На первой же странице рассказчик, назвавшийся именем (возможно, вымышленным) Измаил, признается в желании «поглядеть на мир с его водной стороны» и замечает попутно, что подобное желание переживает время от времени любой человек, но редко осознает и еще реже пытается осуществить всерьез. Взгляните, предлагает читателю Измаил, на обитателей деловито-торгового Манхэттена, на этих пожизненных узников прилавков и конторок: что побуждает их в свободный день и час тащиться на набережные и молы, подбираясь к самым крайним оконечностям суши? И почему они стоят там, вперившись вдаль, словно часовые или дозорные, несущие таинственную вахту? Перед ними — только бесконечный пустой горизонт. Зачем же смотрят?.. Приглашая читателя приглядеться к нелепым «дозорным» (Look!.. What do you see?..), рассказчик побуждает нас увидеть в них себя — ведь мы только что открыли роман примерно с тем же смутным желанием: открыть новый жизненный горизонт, скрываемый от нас повседневностью. И едва ли мы сами сознаем вполне коварство, сокрытое в этом желании.

В главе XVI («Корабль») деловитый, прижимистый капитан Фалек, нанимающий Измаила на китобоец, так комментирует высказанное им желание «поглядеть на мир»: «…поглядеть на мир? Так, что ли, ты говорил? Ага! Так вот, сходи вон туда, загляни за планшир на носу, а потом возвращайся ко мне и расскажи, что видел». И что же? — «Передо мной расстилался простор, бескрайний, но удивительно, устрашающе однообразный — не на чем было взгляду остановиться… Только вода и вода». Услышав «доклад» будущего матроса, Фалек язвительно интересуется: «Стоит ли ради этого огибать мыс Горн?

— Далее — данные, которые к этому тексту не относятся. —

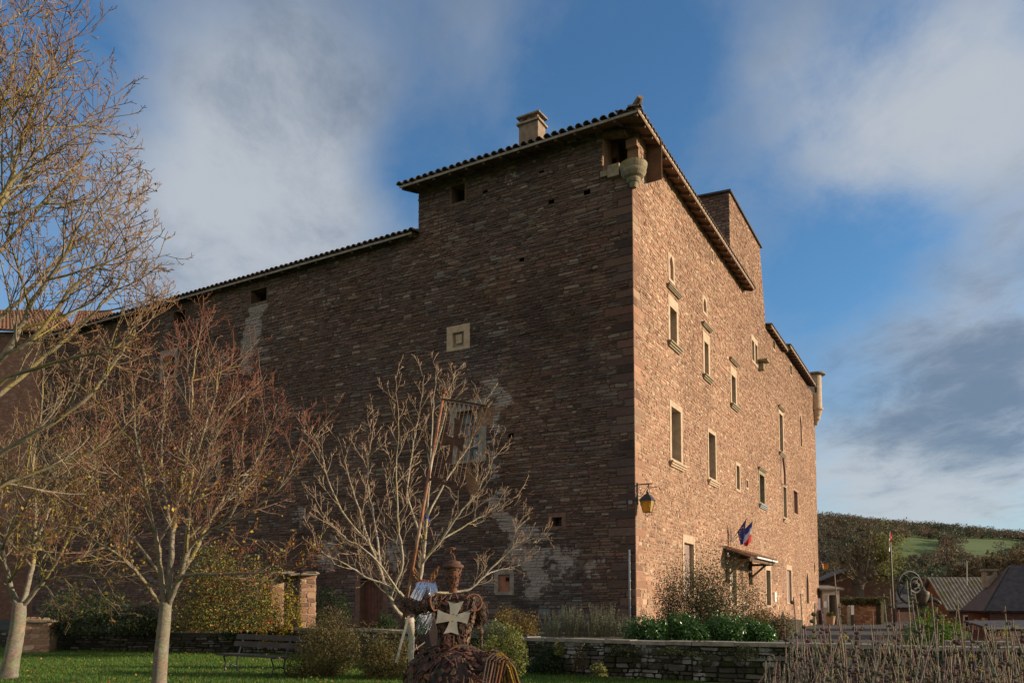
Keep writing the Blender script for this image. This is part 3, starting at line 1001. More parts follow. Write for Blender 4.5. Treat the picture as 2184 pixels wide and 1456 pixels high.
def tiled_roof(name, fr, t0, t1, oe, ze, slope, length_fn, parent, spacing=.31, tile=.13, tmat='tile', pale=False, soffit=True, raft=.75, wall_o=0.0, seed=1):
    rng = random.Random(seed)
    mb = MB()
    n = int((t1 - t0) / spacing)
    ddt = fr(1, 0) - fr(0, 0)
    for i in range(n + 1):
        t = t0 + (t1 - t0) * i / n
        Ln = max(.35, length_fn(t))
        k = max(1, int(Ln / .42))
        for j in range(k):
            oa, ob = oe + .05 - Ln * j / k, oe + .05 - Ln * (j + 1.12) / k
            za, zb__ = ze + .03 + (oe - oa) * slope + rng.uniform(-.008, .008), ze + (oe - ob) * slope
            ra, rb = tile * rng.uniform(.97, 1.04), tile * .84
            vs = []
            tj = t + rng.uniform(-.012, .012)
            for (o_, z_, r_) in ((oa, za, ra), (ob, zb__, rb), (oa, za, ra - .022)):
                for q in range(7):
                    a = math.pi * q / 6
                    vs.append(fr(tj + math.cos(a) * r_, z_ + math.sin(a) * r_ * .95, o_))
            fs = []
            for q in range(6):
                fs.append([q, q + 1, 7 + q + 1, 7 + q])
                fs.append([14 + q, 14 + q + 1, q + 1, q])
            mb.add(vs, fs)
    ro = mb.build(name, M[tmat], parent, smooth=False)
    mb = MB()                                             # roof deck under the tiles
    m_ = 40
    prev = None
    for i in range(m_ + 1):
        t = t0 + (t1 - t0) * i / m_
        Ln = max(.3, length_fn(t))
        cur = (fr(t, ze - .02, oe), fr(t, ze - .02 + Ln * slope, oe - Ln))
        if prev: 
            mb.add([prev[0], cur[0], cur[1], prev[1]], [[0, 1, 2, 3]])
        prev = cur
    mb.build('roof_deck', M['tile'], ro)
    mb = MB()
    if pale:                                              # mortar bedding under the tile ends
        fbox(mb, fr, t0, t1, ze - .02, ze + .05, oe - .08, oe - .005)
        mb.build('mortar_bed', M['mortar_pale'], ro)
    if soffit:
        mb = MB()
        a, b, c = fr(t0 + .02, ze - .07, oe - .02), fr(t1 - .02, ze - .07, oe - .02), fr(t0 + .02, ze - .07 + (oe - wall_o + .3) * slope, wall_o - .3)
        mb.para(a, b - a, c - a, Vector((0, 0, .03)))
        mb.build('soffit', M['eavewood'], parent)
        mb = MB()
        fbox(mb, fr, t0, t1, ze - .12, ze - .03, oe - .03, oe)
        mb.build('fascia', M['greystone'] if not pale else M['eavewood'], parent)
        k = max(1, int((t1 - t0) / raft))
        first = None
        for i in range(k + 1):
            t = t0 + .12 + (t1 - t0 - .24) * i / k
            if first is None:
                mb = MB()
                mb.bar(fr(t, ze - .13, oe - .05), fr(t, ze - .13 + (oe - wall_o + .25) * slope, wall_o - .25), .09, .12)
                first = mb.build('rafter', M['oldwood'], parent)
                t00 = t
            else:
                c = first.copy()
                COL.objects.link(c)
                BASE[c] = BASE[first]
                c.parent = parent
                c.location = ddt * (t - t00)
    return ro


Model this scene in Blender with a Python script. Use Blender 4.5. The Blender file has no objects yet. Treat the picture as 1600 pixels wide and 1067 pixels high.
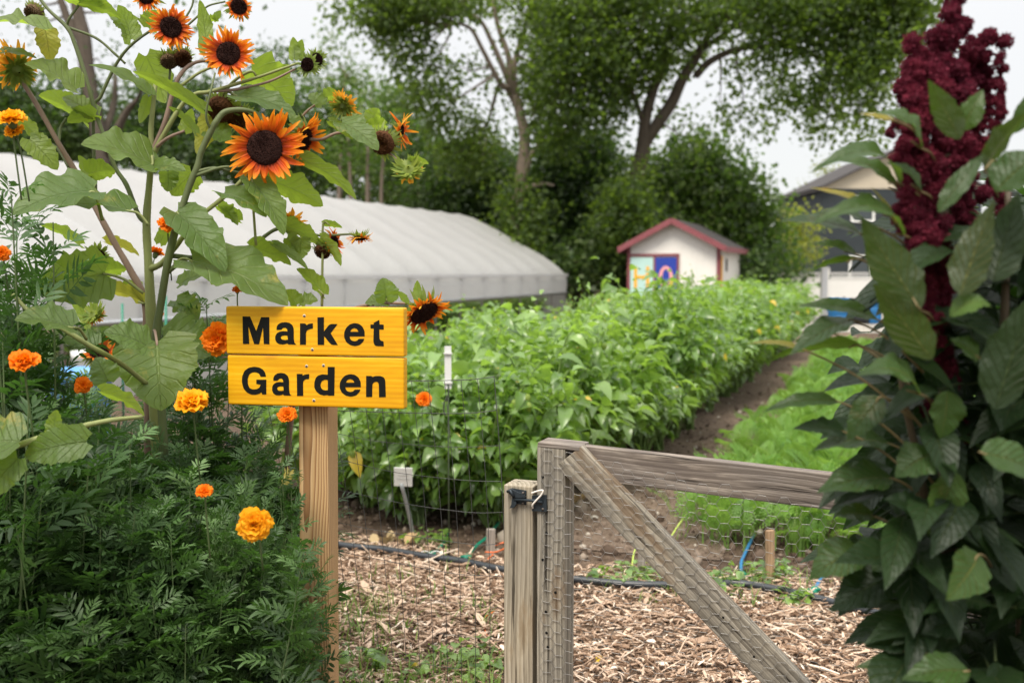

Не лучше ли тебе глядеть на мир оттуда, где ты стоишь?»[280] Здесь, в напряжении между буквальным и метафорически расширенным смыслом ключевого слова «глядеть» проявляется центральный (для Мелвилла) парадокс человеческого существования — его смысловой необъятности и физической ограниченности. Земная жизнь подразумевает наличие мерности, устойчивой опоры — она привычнее человеку и все же «не лучше». С мерцающей инаковостью водного мира люди склонны ассоциировать «образ непостижимого фантома жизни», и если здравый смысл целиком на стороне Фалека, то воображение его слушать не хочет[281].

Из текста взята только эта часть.